Komisi XI Dewan Perwakilan Rakyat (DPR) meminta penundaan kenaikan tarif pajak pertambahan nilai (PPN) menjadi 12% yang mulai berlaku selambat-lambatnya pada 1 Januari 2025 mendatang.
Menanggapi hal tersebut, Menteri Keuangan Sri Mulyani Indrawati mengatakan penerapan tarif PPN 12% tetap akan mengikuti peraturan dan fatsun politik atau etika politik yang santun. Maka dari itu, kenaikan tarif PPN akan menjadi keputusan pemerintahan baru.
“PPN 12% itu sesuai dengan fatsun politiknya saja, undang-undang harmonisasi perpajakan (UU HPP) yang dibahas kita semua [sudah] setuju, namun kita juga harus menghormati pemerintahan baru, “ ujar Sri Mulyani dalam rapat kerja bersama Komisi XI DPR RI di Jakarta, Selasa (19/3)
Ia menegaskan, bahwa dalam pemerintahan baru nanti juga akan ada pembahasan mengenai target penerimaan pajak. “Jadi kalau targetnya penerimaan masih pakai PPN 11%, nanti disesuaikan targetnya dengan UU HPP dan akan disesuaikan,” ujarnya.
DPR Minta Penerapan PPN 12% Dikaji Ulang
Anggota Komisi XI DPR RI dari fraksi PDI Perjuangan, Andreas Eddy Susetyo dalam rapat kerja bersama Kementerian Keuangan meminta agar rencana pengenaan PPN 12% pada tahun 2025 untuk dikaji ulang.
Menurutnya, kenaikan pajak tersebut harus dilakukan secara bertahap dan tidak dilakukan sekaligus. “Ini perlu dikaji kembali. Timing nya pun kalau mau naik, kenapa tak menunggu suku bunga turun,” ujarnya.
Sebelumnya, Menteri Koordinator Bidang Perekonomian, Airlangga Hartarto mengatakan, berbagai ketentuan telah dirumuskan dan diterbitkan pada masa pemerintahan Presiden Joko Widodo (Jokowi), termasuk penyesuaian tarif PPN yang akan dilanjutkan oleh pemerintahan selanjutnya.
Airlangga pun sudah melihat pilihan masyarakat Indonesia jatuh kepada calon presiden baru yang mendukung keberlanjutan program pemerintahan Jokowi.

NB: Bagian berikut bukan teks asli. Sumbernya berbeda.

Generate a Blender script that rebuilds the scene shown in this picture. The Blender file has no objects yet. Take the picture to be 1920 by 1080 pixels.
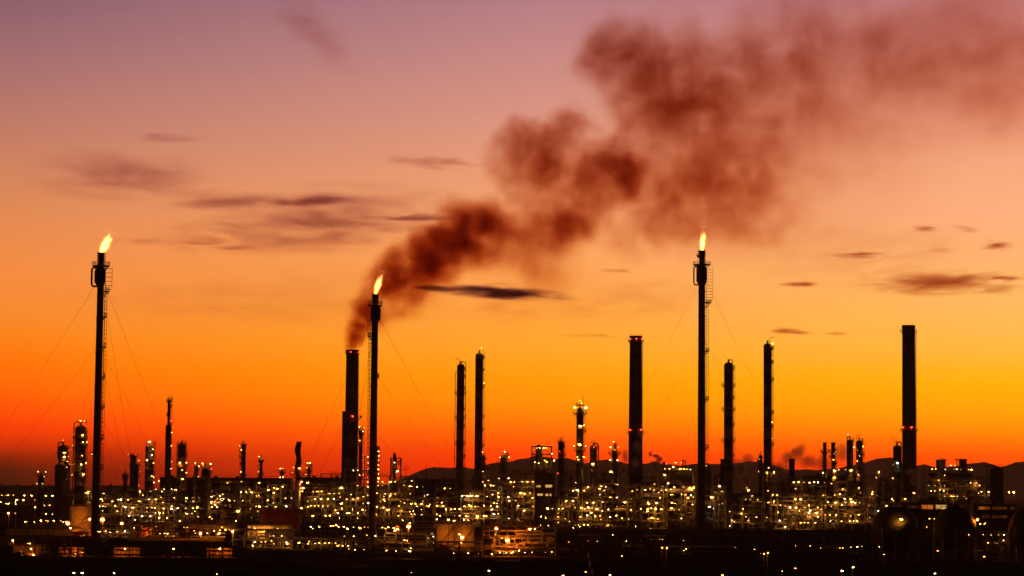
FLOOD = 260.0
import bpy, math, random
from mathutils import Vector, Matrix
PI = math.pi
S = bpy.context.scene
COL = S.collection

# ------------------------------------------------------------------ camera frame
F, H = 4500.0, 20.0                      # focal length in photo pixels, eye height in metres
PITCH, ROLL = math.atan((915.5 - 540) / F), 0.0085
_f = Vector((0, math.cos(PITCH), math.sin(PITCH)))
_r0, _u0 = Vector((1, 0, 0)), Vector((0, -math.sin(PITCH), math.cos(PITCH)))
RGT = _r0 * math.cos(ROLL) + _u0 * math.sin(ROLL)
UPV = _u0 * math.cos(ROLL) - _r0 * math.sin(ROLL)
CAM = Vector((0, 0, H))

def W(px, py, d):
    """world point at distance d along the view, seen in that direction"""
    v = _f + RGT * ((px - 960) / F) + UPV * ((540 - py) / F)
    return CAM + v * (d / v.y)
def M(d):
    return d / F
def hor(px):
    return 915.5 + (px - 960) * ROLL

# ------------------------------------------------------------------ materials
def nodes(name):
    m = bpy.data.materials.new(name); m.use_nodes = True
    nt = m.node_tree
    for n in list(nt.nodes): nt.nodes.remove(n)
    out = nt.nodes.new('ShaderNodeOutputMaterial')
    return m, nt, out
def surf(name, c1, c2, rough=.6, metal=0., scale=.35, spec=.3, bump=0., stretch=(1, 1, 1)):
    m, nt, out = nodes(name)
    N, L = nt.nodes.new, nt.links.new
    b = N('ShaderNodeBsdfPrincipled')
    b.inputs['Roughness'].default_value = rough; b.inputs['Metallic'].default_value = metal
    b.inputs['Specular IOR Level'].default_value = spec
    tc = N('ShaderNodeTexCoord'); mp = N('ShaderNodeMapping'); mp.inputs['Scale'].default_value = stretch
    nz = N('ShaderNodeTexNoise'); nz.inputs['Scale'].default_value = scale; nz.inputs['Detail'].default_value = 5
    nz.inputs['Roughness'].default_value = .65
    rp = N('ShaderNodeValToRGB')
    rp.color_ramp.elements[0].position = .35; rp.color_ramp.elements[0].color = (*c1, 1)
    rp.color_ramp.elements[1].position = .65; rp.color_ramp.elements[1].color = (*c2, 1)
    L(tc.outputs['Object'], mp.inputs['Vector']); L(mp.outputs[0], nz.inputs['Vector'])
    L(nz.outputs['Fac'], rp.inputs['Fac']); L(rp.outputs[0], b.inputs['Base Color'])
    if bump:
        bp = N('ShaderNodeBump'); bp.inputs['Strength'].default_value = bump
        L(nz.outputs['Fac'], bp.inputs['Height']); L(bp.outputs[0], b.inputs['Normal'])
    L(b.outputs[0], out.inputs['Surface'])
    return m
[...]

"Kita lihat masyarakat Indonesia sudah menjatuhkan pilihan, pilihannya keberlanjutan. Tentu kalau berkelanjutan berbagai program yang dicanangkan pemerintah tentu akan dilanjutkan, termasuk kebijakan PPN,” ujar Airlangga di kantor Kementerian Koordinator Bidang Perekonomian di Jakarta, Jumat (8/3).